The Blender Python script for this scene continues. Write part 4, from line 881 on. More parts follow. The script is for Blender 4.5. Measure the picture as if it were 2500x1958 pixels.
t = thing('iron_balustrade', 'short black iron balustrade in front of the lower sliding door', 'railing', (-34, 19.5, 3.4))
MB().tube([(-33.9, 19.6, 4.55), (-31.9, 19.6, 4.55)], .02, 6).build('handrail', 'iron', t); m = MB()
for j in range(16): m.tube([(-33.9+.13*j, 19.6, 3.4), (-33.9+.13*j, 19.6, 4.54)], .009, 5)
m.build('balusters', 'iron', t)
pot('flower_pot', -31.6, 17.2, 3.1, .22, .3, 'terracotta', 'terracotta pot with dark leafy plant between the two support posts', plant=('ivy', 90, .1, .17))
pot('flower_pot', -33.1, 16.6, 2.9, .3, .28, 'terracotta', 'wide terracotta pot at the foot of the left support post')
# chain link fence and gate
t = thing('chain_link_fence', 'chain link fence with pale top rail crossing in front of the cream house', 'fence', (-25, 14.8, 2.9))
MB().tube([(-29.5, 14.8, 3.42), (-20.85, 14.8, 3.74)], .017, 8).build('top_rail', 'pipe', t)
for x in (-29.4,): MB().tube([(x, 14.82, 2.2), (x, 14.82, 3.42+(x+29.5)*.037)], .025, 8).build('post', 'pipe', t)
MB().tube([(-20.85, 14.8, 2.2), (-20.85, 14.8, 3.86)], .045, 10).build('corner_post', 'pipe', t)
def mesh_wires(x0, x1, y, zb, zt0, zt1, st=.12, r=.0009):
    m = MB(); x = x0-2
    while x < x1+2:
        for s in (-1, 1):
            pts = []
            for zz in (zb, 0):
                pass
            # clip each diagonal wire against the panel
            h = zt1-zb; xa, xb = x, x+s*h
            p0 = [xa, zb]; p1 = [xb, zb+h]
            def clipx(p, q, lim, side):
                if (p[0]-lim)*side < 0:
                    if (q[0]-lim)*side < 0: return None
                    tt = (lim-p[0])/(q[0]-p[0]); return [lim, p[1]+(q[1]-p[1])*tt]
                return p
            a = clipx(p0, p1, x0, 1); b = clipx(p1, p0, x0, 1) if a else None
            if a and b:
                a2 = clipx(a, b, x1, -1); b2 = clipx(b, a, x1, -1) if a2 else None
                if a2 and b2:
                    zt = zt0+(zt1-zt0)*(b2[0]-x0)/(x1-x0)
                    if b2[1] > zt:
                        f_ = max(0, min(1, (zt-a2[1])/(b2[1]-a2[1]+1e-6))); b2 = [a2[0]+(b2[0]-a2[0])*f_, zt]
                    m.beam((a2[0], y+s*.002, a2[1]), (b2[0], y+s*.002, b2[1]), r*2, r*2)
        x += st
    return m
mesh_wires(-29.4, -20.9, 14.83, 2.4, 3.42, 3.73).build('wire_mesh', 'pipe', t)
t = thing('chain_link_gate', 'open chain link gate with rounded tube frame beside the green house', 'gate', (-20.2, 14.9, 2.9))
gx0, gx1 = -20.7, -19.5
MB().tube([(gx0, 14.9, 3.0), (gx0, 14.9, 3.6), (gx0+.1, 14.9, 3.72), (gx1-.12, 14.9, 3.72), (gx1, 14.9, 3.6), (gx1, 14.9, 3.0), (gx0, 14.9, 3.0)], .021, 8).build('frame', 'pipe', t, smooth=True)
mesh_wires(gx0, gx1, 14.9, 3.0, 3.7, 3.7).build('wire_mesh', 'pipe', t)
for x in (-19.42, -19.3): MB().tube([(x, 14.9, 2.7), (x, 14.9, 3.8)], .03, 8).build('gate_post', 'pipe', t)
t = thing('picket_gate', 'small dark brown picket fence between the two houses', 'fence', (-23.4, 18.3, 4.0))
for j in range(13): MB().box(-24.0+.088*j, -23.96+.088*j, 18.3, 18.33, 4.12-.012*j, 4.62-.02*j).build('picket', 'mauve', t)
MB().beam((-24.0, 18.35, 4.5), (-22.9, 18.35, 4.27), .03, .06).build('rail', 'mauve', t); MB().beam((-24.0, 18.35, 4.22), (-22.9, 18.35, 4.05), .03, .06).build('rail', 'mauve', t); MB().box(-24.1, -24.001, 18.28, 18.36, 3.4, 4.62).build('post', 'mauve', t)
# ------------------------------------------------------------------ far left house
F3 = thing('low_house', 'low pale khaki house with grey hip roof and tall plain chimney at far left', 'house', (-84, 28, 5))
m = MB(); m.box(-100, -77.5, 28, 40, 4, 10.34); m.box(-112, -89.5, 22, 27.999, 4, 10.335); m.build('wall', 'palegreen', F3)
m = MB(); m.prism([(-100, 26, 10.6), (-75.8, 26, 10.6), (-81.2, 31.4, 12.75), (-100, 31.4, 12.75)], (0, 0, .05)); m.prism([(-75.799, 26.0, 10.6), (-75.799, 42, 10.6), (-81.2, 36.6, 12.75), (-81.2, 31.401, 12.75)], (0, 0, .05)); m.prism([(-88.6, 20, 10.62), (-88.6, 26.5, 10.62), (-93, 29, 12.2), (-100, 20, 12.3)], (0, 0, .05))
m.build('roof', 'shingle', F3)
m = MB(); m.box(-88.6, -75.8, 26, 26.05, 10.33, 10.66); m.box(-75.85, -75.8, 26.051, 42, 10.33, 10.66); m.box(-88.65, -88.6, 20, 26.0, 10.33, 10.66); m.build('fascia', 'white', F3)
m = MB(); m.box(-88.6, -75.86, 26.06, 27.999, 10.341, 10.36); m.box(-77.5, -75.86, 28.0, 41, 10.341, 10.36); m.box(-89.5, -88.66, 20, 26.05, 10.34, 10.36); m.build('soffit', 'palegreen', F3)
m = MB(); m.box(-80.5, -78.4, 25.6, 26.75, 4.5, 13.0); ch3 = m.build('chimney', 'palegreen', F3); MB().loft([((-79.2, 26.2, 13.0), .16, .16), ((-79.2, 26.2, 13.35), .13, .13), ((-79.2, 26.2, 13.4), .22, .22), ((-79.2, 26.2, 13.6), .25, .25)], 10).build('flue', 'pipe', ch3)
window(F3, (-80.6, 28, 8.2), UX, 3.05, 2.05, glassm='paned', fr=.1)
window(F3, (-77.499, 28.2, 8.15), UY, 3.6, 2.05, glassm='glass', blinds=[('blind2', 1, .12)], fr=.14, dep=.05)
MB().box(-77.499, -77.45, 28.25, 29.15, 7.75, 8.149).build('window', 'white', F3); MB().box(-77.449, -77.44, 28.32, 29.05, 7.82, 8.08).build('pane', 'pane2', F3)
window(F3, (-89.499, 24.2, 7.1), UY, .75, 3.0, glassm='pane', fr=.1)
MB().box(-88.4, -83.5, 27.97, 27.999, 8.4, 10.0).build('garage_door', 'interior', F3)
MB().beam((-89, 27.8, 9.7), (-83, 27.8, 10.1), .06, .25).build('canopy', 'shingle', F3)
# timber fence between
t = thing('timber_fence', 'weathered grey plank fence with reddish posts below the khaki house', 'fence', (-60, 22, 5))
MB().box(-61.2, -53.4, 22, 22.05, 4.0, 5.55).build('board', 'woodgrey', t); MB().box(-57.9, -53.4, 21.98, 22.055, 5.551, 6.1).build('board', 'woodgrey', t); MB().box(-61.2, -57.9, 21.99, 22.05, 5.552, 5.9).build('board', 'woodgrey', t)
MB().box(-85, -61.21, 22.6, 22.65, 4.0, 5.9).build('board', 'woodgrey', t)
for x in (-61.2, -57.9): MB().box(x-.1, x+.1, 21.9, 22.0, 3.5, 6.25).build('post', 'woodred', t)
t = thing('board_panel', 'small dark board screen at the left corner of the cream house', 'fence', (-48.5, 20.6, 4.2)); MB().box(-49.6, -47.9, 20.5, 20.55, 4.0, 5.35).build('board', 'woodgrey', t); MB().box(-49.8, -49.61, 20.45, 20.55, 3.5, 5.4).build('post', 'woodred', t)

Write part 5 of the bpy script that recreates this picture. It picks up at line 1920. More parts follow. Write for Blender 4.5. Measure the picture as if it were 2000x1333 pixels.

== == ==

▶ Directive
Every line in the data above that contains "Measure" needs to be copied.

▶ Exercise solution
The Blender Python script for this scene continues. Write part 4, from line 881 on. More parts follow. The script is for Blender 4.5. Measure the picture as if it were 2500x1958 pixels.
Write part 5 of the bpy script that recreates this picture. It picks up at line 1920. More parts follow. Write for Blender 4.5. Measure the picture as if it were 2000x1333 pixels.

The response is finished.